Follow the main thread. A synopsis is not a chapter-by-chapter list and it cannot fit every subplot. Focus on the central character, the main plot and the key turning points: what sets the story in motion, the major complications, the climax and the resolution. Leave out minor characters and side stories unless they directly drive the main one. If a detail does not change where the story goes, it can usually be cut.

Show cause and effect. The story should read as a chain, not a list of events. This happens, which forces that, which leads to this. Agents are looking for whether the plot has a working engine, so the connections between events matter more than the events themselves.

Cover the character's arc, not just the plot. Note how your main character changes, and what the story costs them. A synopsis that is only a sequence of plot mechanics can feel flat. A short sense of the emotional through-line brings it to life.

Name characters sparingly, and clearly. Introduce the few people who matter. Too many names too fast is hard to follow.

Tell the ending plainly. State how it resolves. This is not the place for "to find out, read the book."

The mistakes that come up

The biggest, again, is hiding the ending. Tell them how it ends.

Trying to include everything is the next. A synopsis that lists every subplot and minor character becomes a tangle. Cut to the spine.

Writing it as marketing copy rather than a summary also misses the point. Phrases like "a thrilling rollercoaster you won't be able to put down" belong nowhere near a synopsis. It is a clear account of what happens, not a sales pitch.

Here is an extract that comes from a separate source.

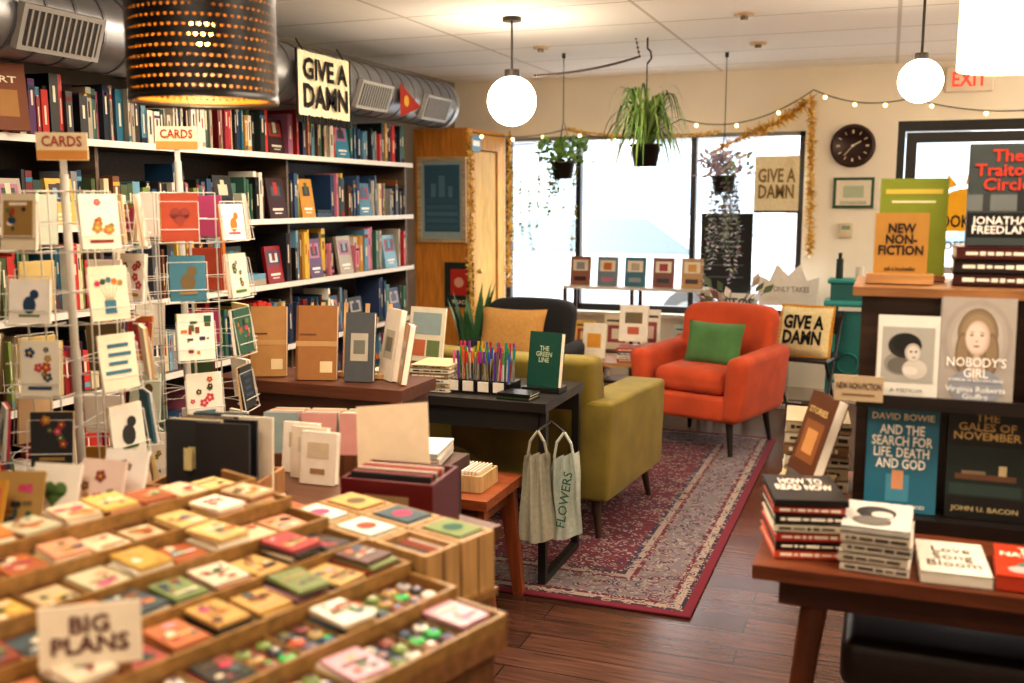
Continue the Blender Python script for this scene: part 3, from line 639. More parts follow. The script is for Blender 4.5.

A good exercise is to imagine telling someone about your book. What is the story? How would you retell it in conversation? That is what a synopsis is doing: boiling it down to a single page of explanatory text.

A note on going deeper

This covers what a synopsis is and how to approach one. For a more in-depth look, check out the PairPi Submission Toolkit.

The short version

A synopsis is a one-page, present-tense, third-person summary of your whole story, including the ending. Follow the main character and the central plot through its turning points, show how one event causes the next, note how the character changes and state how it resolves. Keep it clear rather than clever, match each agent's stated length and format, and remember that giving away the ending is the whole point.